«Contro la ’ndrangheta con gli stessi metodi del terrorismo»

«É come ai tempi delle Brigate rosse, bisogna utilizzare in questa battaglia metodi che in tempi normali potrebbero sembrare poco garantisti: per questo, in attesa di chiarire la loro posizione, abbiamo tolto qualunque mansione lavorativa ai dipendenti i cui nomi compaiono nell’inchiesta». Così Roberto Colombo, presidente dei Ianomi - il consorzio pubblico per le acque del nord Milano - annuncia ieri la «linea dura» dopo l’arresto nel blitz contro la ’ndrangheta della settimana scorsa di un funzionario della Ianomi. Non un caso isolato: Osvaldo Vetrano, affiliato alla cosca Mandalari, secondo i pm era stato assunto alla Ianomi grazie ad un altro dipendente del consorzio, Franco Simeti. E a sua volta, appena assunto, aveva fatto entrare in azienda due ragazzi «affidabili».
Adesso Vetrano è in carcere per associazione mafiosa, ma i vertici di Ianomi lo dipingono come una sorta di dottor Jekyll: «Qui si è sempre comportato bene, in modo persino deferente, sempre volonteroso», mentre dalle intercettazioni emerge un Vetrano che sul luogo di lavoro si vanta dei suoi quarti di nobiltà malavitosa, a volte per farsi bello, se necessario per intimidire.
Non del tutto chiaro è come faccia Vetrano a venire assunto nell’azienda. Ianomi è un’azienda pubblica, però assume senza concorso, semplicemente con una selezione interna.
Da questa selezione, sostengono i vertici, Vetrano viene classificato al terzo posto: ma i primi due classificati, per motivi non chiariti, rinunciano all’assunzione.
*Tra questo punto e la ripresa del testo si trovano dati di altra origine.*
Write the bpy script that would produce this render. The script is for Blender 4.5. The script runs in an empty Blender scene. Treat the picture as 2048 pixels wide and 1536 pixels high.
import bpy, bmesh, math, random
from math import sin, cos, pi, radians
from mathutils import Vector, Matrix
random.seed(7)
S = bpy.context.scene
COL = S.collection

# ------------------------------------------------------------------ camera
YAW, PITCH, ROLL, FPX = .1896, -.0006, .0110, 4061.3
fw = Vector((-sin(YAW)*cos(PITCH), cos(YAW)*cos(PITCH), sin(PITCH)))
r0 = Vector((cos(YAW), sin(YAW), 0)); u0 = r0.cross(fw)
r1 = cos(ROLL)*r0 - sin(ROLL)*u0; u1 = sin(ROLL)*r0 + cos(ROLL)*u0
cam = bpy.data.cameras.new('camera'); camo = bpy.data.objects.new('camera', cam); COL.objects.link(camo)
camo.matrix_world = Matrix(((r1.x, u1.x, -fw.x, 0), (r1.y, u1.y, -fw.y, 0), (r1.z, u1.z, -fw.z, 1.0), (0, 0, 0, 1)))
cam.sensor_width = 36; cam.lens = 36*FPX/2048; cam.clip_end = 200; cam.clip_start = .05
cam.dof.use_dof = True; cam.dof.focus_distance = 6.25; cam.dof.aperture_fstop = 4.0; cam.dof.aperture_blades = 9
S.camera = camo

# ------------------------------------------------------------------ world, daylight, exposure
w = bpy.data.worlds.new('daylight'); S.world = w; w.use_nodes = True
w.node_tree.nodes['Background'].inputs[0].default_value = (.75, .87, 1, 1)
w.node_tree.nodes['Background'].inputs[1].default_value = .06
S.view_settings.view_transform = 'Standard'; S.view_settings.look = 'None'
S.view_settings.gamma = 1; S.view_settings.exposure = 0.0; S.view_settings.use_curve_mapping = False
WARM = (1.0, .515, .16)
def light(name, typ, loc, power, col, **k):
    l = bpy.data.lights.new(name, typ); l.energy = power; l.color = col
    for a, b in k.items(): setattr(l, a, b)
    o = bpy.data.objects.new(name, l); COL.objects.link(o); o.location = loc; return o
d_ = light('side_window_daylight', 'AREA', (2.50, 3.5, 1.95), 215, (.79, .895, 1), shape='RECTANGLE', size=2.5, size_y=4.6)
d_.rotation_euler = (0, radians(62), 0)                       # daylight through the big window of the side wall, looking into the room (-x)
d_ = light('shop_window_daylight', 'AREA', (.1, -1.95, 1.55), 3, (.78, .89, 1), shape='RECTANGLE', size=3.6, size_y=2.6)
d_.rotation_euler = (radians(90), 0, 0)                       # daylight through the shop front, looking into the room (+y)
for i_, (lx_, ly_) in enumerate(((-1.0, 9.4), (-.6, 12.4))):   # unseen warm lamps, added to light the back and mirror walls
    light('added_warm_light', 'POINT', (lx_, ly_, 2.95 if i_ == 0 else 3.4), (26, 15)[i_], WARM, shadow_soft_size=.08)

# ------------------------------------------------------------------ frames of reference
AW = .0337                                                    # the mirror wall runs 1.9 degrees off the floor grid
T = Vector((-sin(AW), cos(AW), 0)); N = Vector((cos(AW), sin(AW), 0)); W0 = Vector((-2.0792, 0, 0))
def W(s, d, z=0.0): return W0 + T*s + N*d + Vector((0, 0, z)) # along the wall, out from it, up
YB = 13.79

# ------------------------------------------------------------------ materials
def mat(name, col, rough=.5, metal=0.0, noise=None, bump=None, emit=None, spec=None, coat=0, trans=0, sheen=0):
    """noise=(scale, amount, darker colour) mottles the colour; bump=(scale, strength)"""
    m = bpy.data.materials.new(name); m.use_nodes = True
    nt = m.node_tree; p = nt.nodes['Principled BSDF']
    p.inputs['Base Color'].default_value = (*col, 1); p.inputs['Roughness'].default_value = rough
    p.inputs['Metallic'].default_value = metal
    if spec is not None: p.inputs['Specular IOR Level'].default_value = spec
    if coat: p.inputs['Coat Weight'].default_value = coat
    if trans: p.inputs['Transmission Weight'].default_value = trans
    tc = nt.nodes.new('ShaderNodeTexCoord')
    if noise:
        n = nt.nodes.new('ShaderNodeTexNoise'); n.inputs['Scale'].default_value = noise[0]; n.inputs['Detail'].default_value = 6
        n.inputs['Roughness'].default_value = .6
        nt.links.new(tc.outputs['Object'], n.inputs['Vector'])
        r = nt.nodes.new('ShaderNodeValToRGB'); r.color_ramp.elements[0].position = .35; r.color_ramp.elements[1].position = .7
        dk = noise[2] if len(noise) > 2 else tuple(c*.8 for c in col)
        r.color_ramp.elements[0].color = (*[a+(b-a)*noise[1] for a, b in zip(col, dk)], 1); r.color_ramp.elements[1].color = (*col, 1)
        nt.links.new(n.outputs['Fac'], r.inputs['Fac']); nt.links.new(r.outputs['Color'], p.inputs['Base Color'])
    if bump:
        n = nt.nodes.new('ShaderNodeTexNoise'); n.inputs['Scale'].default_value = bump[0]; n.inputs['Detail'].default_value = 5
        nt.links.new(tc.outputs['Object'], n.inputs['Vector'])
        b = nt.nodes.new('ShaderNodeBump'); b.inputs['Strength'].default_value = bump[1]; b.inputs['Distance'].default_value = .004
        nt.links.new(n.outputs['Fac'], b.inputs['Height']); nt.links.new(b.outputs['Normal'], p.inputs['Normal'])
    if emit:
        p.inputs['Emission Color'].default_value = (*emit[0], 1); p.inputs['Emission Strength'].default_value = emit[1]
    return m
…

E il picciotto dei clan viene chiamato.

Nelle intercettazioni, è il boss Vincenzo Mandalari (oggi svanito nel nulla) a raccontare di avere avuto la certezza dell’assunzione di Vetrano attraverso il suo amico Franco Simeti: ovvero l’assessore diessino di Bollate che si era alleato con i boss per ribaltare la giunta di centrosinistra di cui lui stesso faceva parte.
La chiamata di Mandalari è del 19 settembre 2008. Il 9 ottobre Vetrano viene assunto.